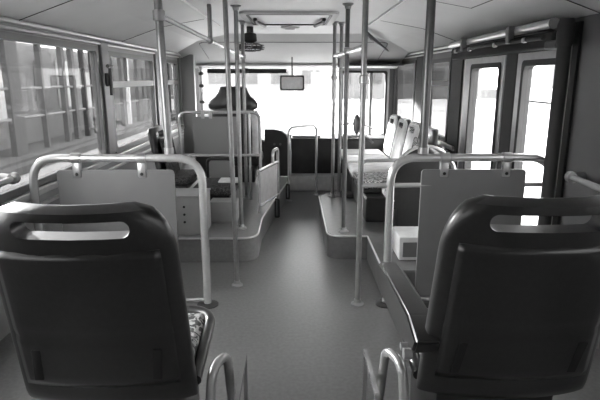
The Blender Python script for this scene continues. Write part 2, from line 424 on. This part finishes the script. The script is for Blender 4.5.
# wall grab rails by the near seats
for s, lab in ((-1, 'short wall grab rail with round end bracket, left wall beside the seat'), (1, 'short wall grab rail with round end bracket, right wall beside the door')):
    w = thing('wall_grab_rail', lab, 'grab rail', (s*1.26, 2.22, .71))
    link('rail', T(fillet([(0, .07, 0), (0, -1.1, -.03)], .05), .015, n=14), M['pole'], w)
    link('bracket', T([(0, .06, 0), (s*.058, .09, 0)], .022, n=14), M['flange'], w)
    link('cap', lathe(bmesh.new(), [(.012, -.02), (.026, -.014), (.026, .014), (.012, .02)], (0, .08, 0), 18, 'Y'), M['flange'], w)
link('upright', T([(-.0, -.075, -.16), (-.0, -.075, .22)], .016, n=12), M['polelight'], bpy.data.objects['wall_grab_rail'])

# ================================================================ FOREGROUND SEATS
def sp(v, e): return math.copysign(abs(v)**e, v)
def loft_shell(rows, n=40, e=.55):
    """rows: (z, cx, cy, halfwidth, halfthick, wrap)"""
    bm = bmesh.new(); rings = []
    for (z, cx, cy, w, t, wr) in rows:
        ring = []
        for k in range(n):
            a = 2*PI*k/n; x = w*sp(math.cos(a), e); y = t*sp(math.sin(a), e)
            u = x/max(w, 1e-6)
            ring.append(bm.verts.new((cx+x, cy+y+wr*u*u, z)))
        rings.append(ring)
    for i in range(len(rings)-1):
        for k in range(n): bm.faces.new((rings[i][k], rings[i][(k+1) % n], rings[i+1][(k+1) % n], rings[i+1][k]))
    bm.faces.new(rings[0][::-1]); bm.faces.new(rings[-1]); return bm
def boolcut(o, cutter):
    md = o.modifiers.new('b', 'BOOLEAN'); md.object = cutter; md.operation = 'DIFFERENCE'; md.solver = 'EXACT'
    dg = bpy.context.evaluated_depsgraph_get(); dg.update()
    me = bpy.data.meshes.new_from_object(o.evaluated_get(dg)); o.modifiers.clear(); o.data = me
    bpy.data.objects.remove(cutter)
    for p in me.polygons: p.use_smooth = True
    me.set_sharp_from_angle(angle=R(40))
def lean(z): return 1.13 - (z-.46)*.22       # y of the backrest centre line
def hwid(z, zt=.908):
    w = .214 - .012*max(0, (z-.42)/.49)
    rx, rz = .075, .13
    if z > zt-rz: w = w - rx + rx*math.sqrt(max(1-((z-(zt-rz))/rz)**2, 0))
    return w
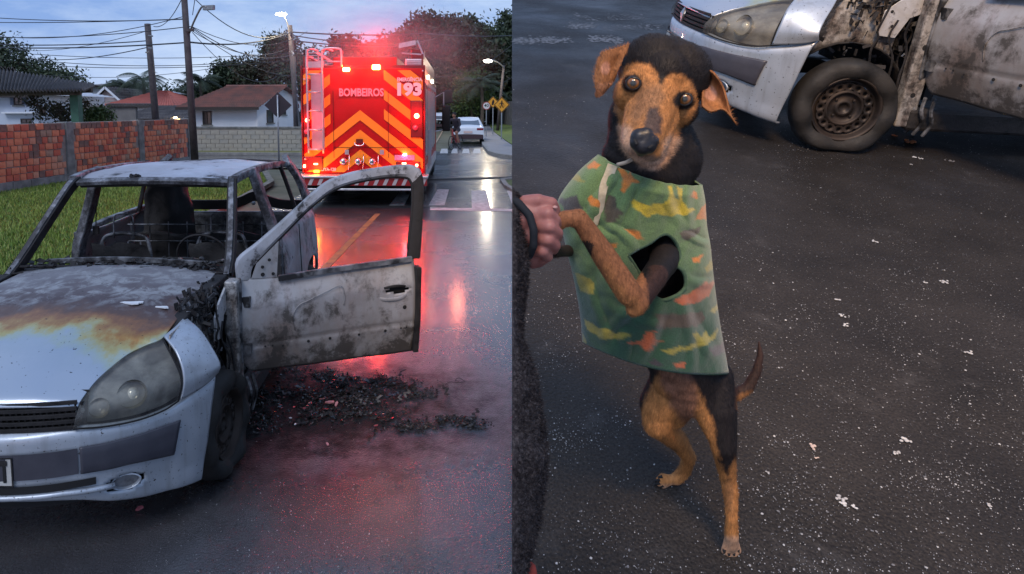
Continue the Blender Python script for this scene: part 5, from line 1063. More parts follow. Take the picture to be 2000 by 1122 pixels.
# wide step / bumper with slanted stripes
MB().box((-1.30,-.42,.58),(.9+.42,.02,.625)).build('rear_step', alu, ft, bevel=.01)
bp = MB().box((-1.28,-.38,.43),(1.30,-.30,.58)).build('step_board', M('board_red', (.30,.01,.012), rough=.4), ft)
for k in range(14): x = -1.24+.185*k; MB().prism([(x,-.384,.44),(x+.07,-.384,.44),(x+.13,-.384,.57),(x+.06,-.384,.57)], (0,-.006,0)).build('board_stripe', M('board_white', (.5,.42,.42), rough=.4) if k == 0 else bpy.data.materials['board_white'], bp)
MB().box((-1.1,-.36,.33),(1.1,-.28,.37)).build('underrun_bar', alu, ft, bevel=.01); [MB().box((x0,-.2,.30),(x0+.1,.3,.5)).build('bracket', MT['char'], ft) for x0 in (-1.1, 1.0)]
for x, y in ((-.92,1.9), (.92,1.9), (-.95,6.6), (.95,6.6)):
    e = bpy.data.objects.new('wheel', None); COL.objects.link(e); e.parent = ft; e.matrix_local = Matrix.Translation((x, y, .5)) @ Matrix.Rotation(PI/2, 4, 'Y')
    MB().lathe([(.28,-.22),(.45,-.24),(.5,-.18),(.5,.18),(.45,.24),(.28,.22)], None, 32).build('tyre', MT['tyre'], e, True); MB().lathe([(.28,.2),(.25,.1),(.12,.12),(.1,.2),(.001,.2)], None, 24).build('rim', alu, e, True); MB().lathe([(.28,-.2),(.25,-.1),(.001,-.1)], None, 24).build('rim', alu, e, True)
for x0 in (-.92, .45): MB().box((x0,2.58,.1),(x0+.47,2.6,.55)).build('mud_flap', MT['char'], ft)
# ladder on the left
lad = M('ladder_aluminium', (.46,.44,.46), (.55,.52,.54), 9, .35, .6)
for X0 in (150, 246):
    MB().tube(curve([(zx(X0),-.16,zz_(790)),(zx(X0),-.17,zz_(500)),(zx(X0),-.17,zz_(170)),(zx(X0)+.02,-.16,zz_(140)),(zx(X0)+.06,-.02,zz_(128)),(zx(X0)+.10,.4,zz_(128))], 30), .022, 8).build('ladder_rail', lad, ft, True)
for Y0 in (290, 402, 520, 640, 765): MB().tube([(zx(150),-.165,zz_(Y0)),(zx(246),-.165,zz_(Y0))], .017, 8).build('ladder_rung', lad, ft, True)
MB().box((zx(162),.0,zz_(768)),(zx(244),.012,zz_(288))).build('ladder_plate', M('dull_plate', (.36,.31,.36), (.42,.37,.41), 6, .5, .3), ft)
for Y0 in (320, 560, 760): MB().box((zx(146),-.16,zz_(Y0)-.015),(zx(154),.01,zz_(Y0)+.015)).build('ladder_bracket', lad, ft)
MB().tube(curve([(zx(244),-.05,zz_(150)),(zx(262),-.05,zz_(127)),(zx(345),-.05,zz_(127)),(zx(362),-.05,zz_(150)),(zx(362),-.05,zz_(240))], 24), .022, 8).build('grab_hoop', lad, ft, True)
MB().tube([(zx(262),.1,zz_(205)),(zx(362),.1,zz_(205))], .016, 6).build('top_rail', lad, ft); MB().tube([(zx(200),.2,zz_(150)),(zx(200),.2,zz_(280))], .014, 6).build('top_rail', lad, ft)
# roof ladder lying on the roof, gutter plates
for dx in (0, .28):
    MB().beam([(zx(105)+dx,.1,zz_(150)),(zx(165)+dx,2.5,zz_(215))], .05, .03, (0,0,1)).build('roof_ladder_rail', lad, ft)
for k in range(7): f = k/7; MB().tube([Vector((zx(105),.1,zz_(150))).lerp(Vector((zx(165),2.5,zz_(215))), f), Vector((zx(105)+.28,.1,zz_(150))).lerp(Vector((zx(165)+.28,2.5,zz_(215))), f)], .014, 6).build('roof_ladder_rung', lad, ft)
MB().ball((zx(118),.15,zz_(145)), (.07,.07,.06), 8).build('roof_knob', MT['char'], ft, True)
MB().box((zx(125),.05,zz_(292)),(zx(245),.09,zz_(205))).build('roof_side_board', alu, ft); MB().box((zx(245),.02,2.74),(zx(885),.06,2.80)).build('roof_edge', dred, ft)
MB().box((-1.21,.06,2.74),(-1.17,6,2.98)).box((1.17,.06,2.74),(1.21,6,3.02)).build('roof_rail_board', dred, ft)
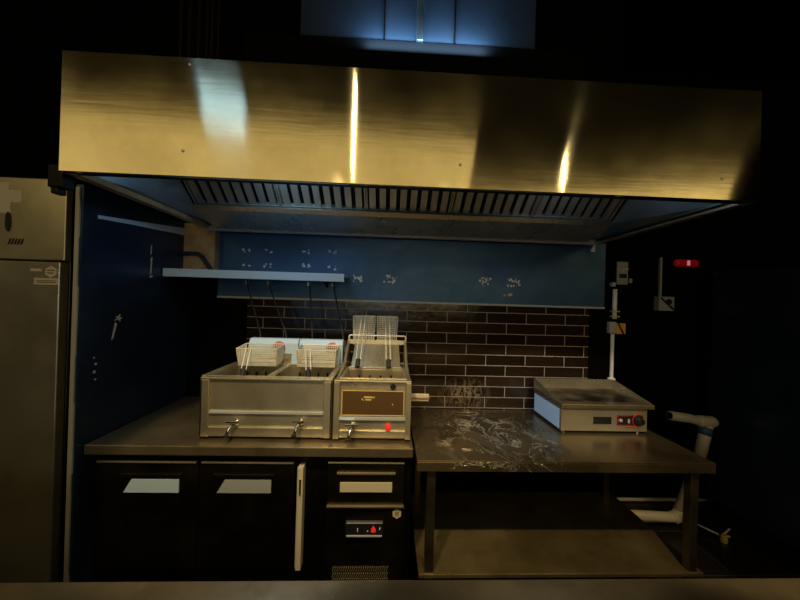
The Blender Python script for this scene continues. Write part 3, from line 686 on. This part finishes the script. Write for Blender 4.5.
# ------------------------------------------------------------------ conduit and boxes
t = thing('cable_conduit', 'pale vertical conduit pipe running down the wall end behind the griddle', 'conduit', (1.33, WY - .02, 1.04))
MB().tube([(1.338, WY - .02, 1.585), (1.338, WY - .02, 1.41)], .012, 12).build('pipe', 'white', t, smooth=True)
MB().tube(bend([(1.330, WY - .02, 1.320), (1.330, WY - .02, 1.08), (1.330, WY - .02, 1.06), (1.345, WY - .02, 1.045)], .01, 3), .010, 12).build('pipe', 'white', t, smooth=True)
MB().lathe((1.330, WY - .02, 1.052), (0, 0, 1), [(.02, 0), (.02, .008), (.012, .012)], 12).build('coupling', 'white', t)
for z in (1.42, 1.45): MB().box(1.318, 1.362, WY - .034, WY - .004, z, z + .008).build('pipe_clip', 'cream', t, .002)
MB().box(1.315, 1.335, WY - .03, WY - .004, 1.60, 1.625).build('pipe_clip', 'greybox', t, .002)
t = thing('junction_box', 'small wall box with half its front orange, on the conduit', 'junction box', (1.36, WY - .02, 1.32))
MB().box(1.305, 1.345, WY - .03, WY - .004, 1.324, 1.392).build('box', 'greybox', t, .003)
MB().box(1.347, 1.402, WY - .03, WY + .0, 1.322, 1.385).build('cover', 'orange', t, .003)
MB().tube([(1.350, WY - .036, 1.39), (1.385, WY - .036, 1.325)], .004, 6).build('cord', 'rubber', t)
# boxes on the recessed wall
RY = 2.298
t = thing('isolator_switch', 'tall grey switch box with a curled label, high on the dark wall', 'switch box', (1.755, RY, 1.65))
MB().box(1.712, 1.798, RY - .05, RY, 1.650, 1.822).build('housing', 'greybox', t, .004)
MB().tube(bend([(1.73, RY - .055, 1.735), (1.75, RY - .06, 1.762), (1.795, RY - .055, 1.770)], .015), .005, 8).build('rotary_lever', 'white', t)
MB().box(1.73, 1.785, RY - .053, RY - .05, 1.70, 1.73).build('switch_face', 'black', t)
MB().box(1.825, 1.85, RY - .03, RY, 1.665, 1.70).build('cable_clip', 'greybox', t, .003)
t = thing('socket_box', 'square grey socket box on the dark wall with a thin conduit above it', 'socket', (2.08, RY, 1.45))
MB().box(2.045, 2.165, RY - .05, RY, 1.462, 1.570).build('housing', 'greybox', t, .004)
MB().tube([(2.055, RY - .055, 1.56), (2.15, RY - .06, 1.475)], .006, 6).build('plug_cord', 'rubber', t)
MB().lathe((2.12, RY - .05, 1.53), (0, -1, 0), [(.025, 0), (.022, .006), (.012, .007)], 16).build('socket_face', 'black', t)
MB().box(2.075, 2.09, RY - .02, RY, 1.57, 1.87).build('conduit', 'greybox', t, .002)
t = thing('red_beacon', 'dim red glowing warning light high on the dark right wall', 'light', (2.27, RY, 1.80))
MB().box(2.185, 2.37, RY - .04, RY, 1.805, 1.86).build('lens', 'beacon', t, .02, seg=3)
MB().box(2.264, 2.286, RY - .045, RY - .04, 1.812, 1.850).build('bulb', 'beaconcore', t, .004)
t = tag(MB().prism([(1.175, 1.800), (1.205, 1.800), (1.205, 1.842), (1.195, 1.842)], WY - .03, WY - .006, 'y').build('wall_clip', 'film'), 'small pale metal clip under the right rear corner of the hood', 'clip')

# ------------------------------------------------------------------ waste pipes right of the table
t = thing('waste_pipe', 'off-white plastic waste pipe with a tee top standing right of the prep table', 'pipe', (2.0, 2.0, 0.08))
MB().tube([(2.132, 2.0, .50), (2.177, 2.0, .705)], .034, 16).build('riser', 'pvc', t, smooth=True)
MB().tube([(1.985, 2.0, .095), (2.06, 2.0, .30), (2.132, 2.0, .50)], .030, 16).build('lower_riser', 'pvc', t, smooth=True)
MB().tube([(1.905, 1.99, .766), (2.05, 2.0, .745), (2.12, 2.0, .728), (2.215, 2.0, .722)], .030, 16, True).lathe((2.19, 2.0, .725), (1, 0, -.05), [(.034, -.08), (.038, -.07), (.038, .02), (.025, .045)], 16).build('tee_arm', 'pvc', t, smooth=True)
MB().lathe((1.904, 1.99, .766), (-1, 0, .1), [(.022, -.002), (.022, .001)], 14).build('bore', 'black', t)
MB().tube([(2.158, 2.0, .64), (2.171, 2.0, .69)], .037, 16).build('blue_tape', mat('blue_tape', (.05, .11, .25), .5), t, smooth=True)
MB().tube(bend([(1.55, 2.0, .100), (1.975, 2.0, .078), (2.00, 2.0, .13)], .03), .031, 16).build('floor_run', 'pvc', t, smooth=True)
MB().tube([(1.955, 2.0, .078), (1.985, 2.0, .085)], .038, 16).build('elbow_collar', 'pvc', t, smooth=True)
tag(MB().tube([(1.45, 2.06, .012), (2.09, 2.06, .012)], .009, 8).build('floor_pipe', 'pvc', None, 0, True), 'thin pale pipe lying along the floor under the waste pipe', 'pipe')
t = thing('gas_valve', 'yellow-handled valve on a thin pipe on the floor right of the table', 'valve', (2.17, 1.89, 0))
MB().tube([(2.12, 2.02, .03), (2.18, 1.91, .03)], .006, 8).build('pipe', 'white', t, smooth=True)
MB().lathe((2.19, 1.89, 0.0), (0, 0, 1), [(.018, 0), (.02, .02), (.015, .035), (.01, .05)], 12).build('valve_body', 'yellow', t)
MB().box(2.15, 2.20, 1.86, 1.875, .045, .058).build('handle', 'yellow', t, .004)
MB().tube([(2.19, 1.89, .05), (2.26, 1.92, .06)], .005, 8).build('spindle', 'white', t)

# ------------------------------------------------------------------ dark cabinet on the right
t = thing('dark_cabinet', 'tall dark blue glossy cabinet standing at the far right', 'cabinet', (2.7, 1.6, 0))
MB().box(2.37, 3.1, .95, 2.20, .10, 1.765).build('body', 'blue_dark', t, .03, seg=4)
MB().box(2.355, 2.37, 1.0, 2.15, .14, 1.74).build('side_sheet', 'blue_dark', t, .006)
MB().box(2.45, 3.05, 1.0, 2.15, 0, .10).build('plinth', 'black', t)

# ------------------------------------------------------------------ foreground pass counter
t = thing('pass_counter', 'scuffed steel counter crossing the very front of the picture', 'counter', (0, .35, 0))
MB().box(-1.5, 1.6, .08, .642, .872, .90).build('worktop', 'top_steel', t, .004)
MB().box(-1.45, 1.55, .12, .60, .0, .872).build('base_unit', 'black_steel', t, .004)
-------------------------
§ Your instructions:
Write out exactly the lines between the start of the data and the line with "n=12), M['polelight'], bpy.data.objects['wall_grab_rail'])", including both, but none of the pictures.

§ Correct response:
The Blender Python script for this scene continues. Write part 2, from line 424 on. This part finishes the script. The script is for Blender 4.5.
# wall grab rails by the near seats
for s, lab in ((-1, 'short wall grab rail with round end bracket, left wall beside the seat'), (1, 'short wall grab rail with round end bracket, right wall beside the door')):
    w = thing('wall_grab_rail', lab, 'grab rail', (s*1.26, 2.22, .71))
    link('rail', T(fillet([(0, .07, 0), (0, -1.1, -.03)], .05), .015, n=14), M['pole'], w)
    link('bracket', T([(0, .06, 0), (s*.058, .09, 0)], .022, n=14), M['flange'], w)
    link('cap', lathe(bmesh.new(), [(.012, -.02), (.026, -.014), (.026, .014), (.012, .02)], (0, .08, 0), 18, 'Y'), M['flange'], w)
link('upright', T([(-.0, -.075, -.16), (-.0, -.075, .22)], .016, n=12), M['polelight'], bpy.data.objects['wall_grab_rail'])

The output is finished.